Just days after Yiannopoulos returned to power, it came to light that he had purchased the internet domain name Ye24.com using the campaign credit card of another political client, Marjorie Taylor Greene. (Yiannopoulos insisted he’d innocently mixed up AMEX cards. The Taylor Greene camp blasted Yiannopoulos for “gross negligence.”)
Then, significant questions arose about whether the employment of the British-born Yiannopoulos was licit. FEC regulations broadly restrict foreign nationals from sitting in decision-making roles in American political campaigns. Yiannopoulos did not respond to questions about his immigration status or his ultimate departure from Kanye 2020.
A July FEC filing revealed that Yiannopoulos received $31,200 from Kanye 2020 for what was listed as “campaign wrap up services.” However, a memo appended to that filing read: “The legality of the Milo Yiannopoulos expenditure is under investigation by the Committee and Counsel.”
Devin White, who was the treasurer for Kanye 2020, made the July filing. In an interview with Rolling Stone, White claims he was hired by Yiannopoulos, but quickly became alarmed that his boss might not have the legal authority to make any hiring decisions. White recalls feeling that he’d been “dumped into a pile of shit,” and he likens the management of the prospective YE24 campaign to “building an airplane with no wings. It wasn’t meant to fly.”

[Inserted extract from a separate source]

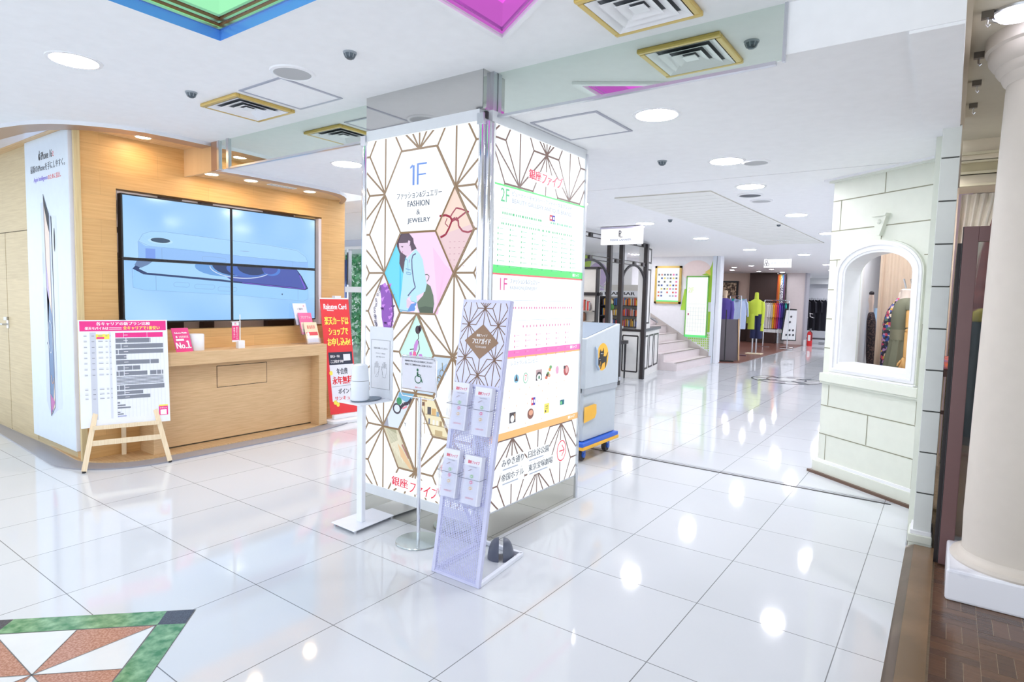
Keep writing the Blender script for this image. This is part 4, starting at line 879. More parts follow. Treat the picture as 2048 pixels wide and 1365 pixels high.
a.text('レストラン＆コンビニ',2.96,1.035,3.25,1.062,gy,5); a.text('B1',2.83,1.0,2.9,1.06,ORNG,5)
rr = random.Random(5)
def dots(v, u0_, u1_, n, m_, sz=.006):
    for i in range(n): u_ = u0_+(u1_-u0_)*i/max(n-1,1)+rr.uniform(-.006,.006); a.rect(u_-sz*.8,v-sz,u_+sz*.8,v+sz*1.2,m_,5)
dots(1.935,2.84,3.25,22,gr); dots(1.935,3.36,3.62,18,grl); dots(1.875,2.83,3.62,34,gr,.0055)
for i in range(8):
    for j in range(8):
        v = 1.845-.031*j; u_ = 2.80+.118*i; a.rect(u_-.004,v-.005,u_+.004,v+.006,gr,5); a.rect(u_+.014,v-.001,u_+.014+rr.uniform(.02,.06),v+.002,grl,5)
for v in (1.905,1.965,1.43,1.31): a.line((2.81,v),(3.68,v),.0012,gy,4.5)
dots(1.385,2.82,3.66,30,pk); dots(1.27,3.08,3.64,16,pk)
for i in range(7):
    for j in range(5): v = 1.215-.034*j; u_ = 2.87+.12*i; a.rect(u_-.004,v-.006,u_+.004,v+.007,pk,5); a.rect(u_+.014,v-.001,u_+.014+rr.uniform(.015,.05),v+.002,pkl,5)
a.rect(3.345,1.948,3.378,1.985,glow('sq_red',(214,60,84)),6); a.rect(3.378,1.948,3.41,1.985,glow('sq_blue',(72,72,196)),6); a.rect(3.352,1.958,3.37,1.975,LBOX,7); a.rect(3.385,1.958,3.403,1.975,LBOX,7)
# little shop pictures
DKB = glow('pic_dark',(92,84,92),.85)
a.ell(3.018,.95,.026,.026,glow('pic_blue',(140,200,230)),6); a.poly([(3.0,.935),(3.012,.96),(3.018,.985),(3.024,.96),(3.035,.935)],DKB,7)
a.ell(3.118,.945,.026,.034,glow('pic_gring',(110,190,150)),6); a.ell(3.118,.945,.021,.029,LBOX,7); a.text('7',3.106,.93,3.13,.965,glow('pic_red',(230,100,110)),8)
a.rect(3.235,.915,3.305,.985,glow('pic_mauve',(200,170,176)),6); a.poly([(3.235,.915),(3.305,.915),(3.305,.945),(3.285,.97),(3.255,.97),(3.235,.945)],DKB,7); a.ell(3.27,.935,.028,.022,LBOX,8); a.ell(3.27,.935,.01,.012,glow('pic_gk',(90,140,110)),9)
for x_, z_, c_ in ((3.36,.925,(230,130,110)),(3.38,.95,(120,160,100)),(3.40,.975,(246,170,100)),(3.37,.94,(90,80,90)),(3.395,.935,(230,180,150)),(3.41,.99,(120,180,120))): a.ell(x_,z_,.016,.012,glow('pf%d'%int(x_*1000+c_[0]),c_),6)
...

According to the October FEC filing, made public this week, White hired an attorney named Bruce Fein, whom White says was brought on to help “resolve” the thorny compliance questions swirling around Yiannopoulos. (A source with knowledge of the Kanye 2020 committee argues that Yiannopoulos’ employment did not run afoul of election laws, because Yiannopoulos was never involved in an active election effort. “There was never a 2024 campaign,” the source says.)
By late July, White was suddenly replaced by a new treasurer, Hassan Sheikh. The October FEC filing, submitted by Sheikh, appends a memo to the $10,000 paid for Fein’s services, calling the expenditure “unauthorized” and “potentially fraudulent” because White “had been expressly instructed not to make it.” Similar memos are appended to two payments White, himself, received. White says he “completely contests” the characterizations in the FEC filing. Fein did not respond to interview requests.
In a statement to Rolling Stone on behalf of Kanye 2020, Marks, Ye’s attorney, says “White was terminated as Kanye 2020 acting treasurer for cause.” It explains the departure of Yiannopoulos by insisting that his “services were no longer needed when Kanye 2020 engaged Hassan Sheikh, an experienced compliance professional, as its treasurer.” The statement underscores that: “Ye is not a candidate for any office” and that Yiannopoulos is now “the director of public affairs for Yeezy, LLC.”
With Kanye West on the shelf for 2024, voters looking to fritter away their democratic power by voting for independent candidates will now be forced to choose between a different West — Cornel West — or former Democrat, and active conspiracy theorist, Robert F. Kennedy. Jr.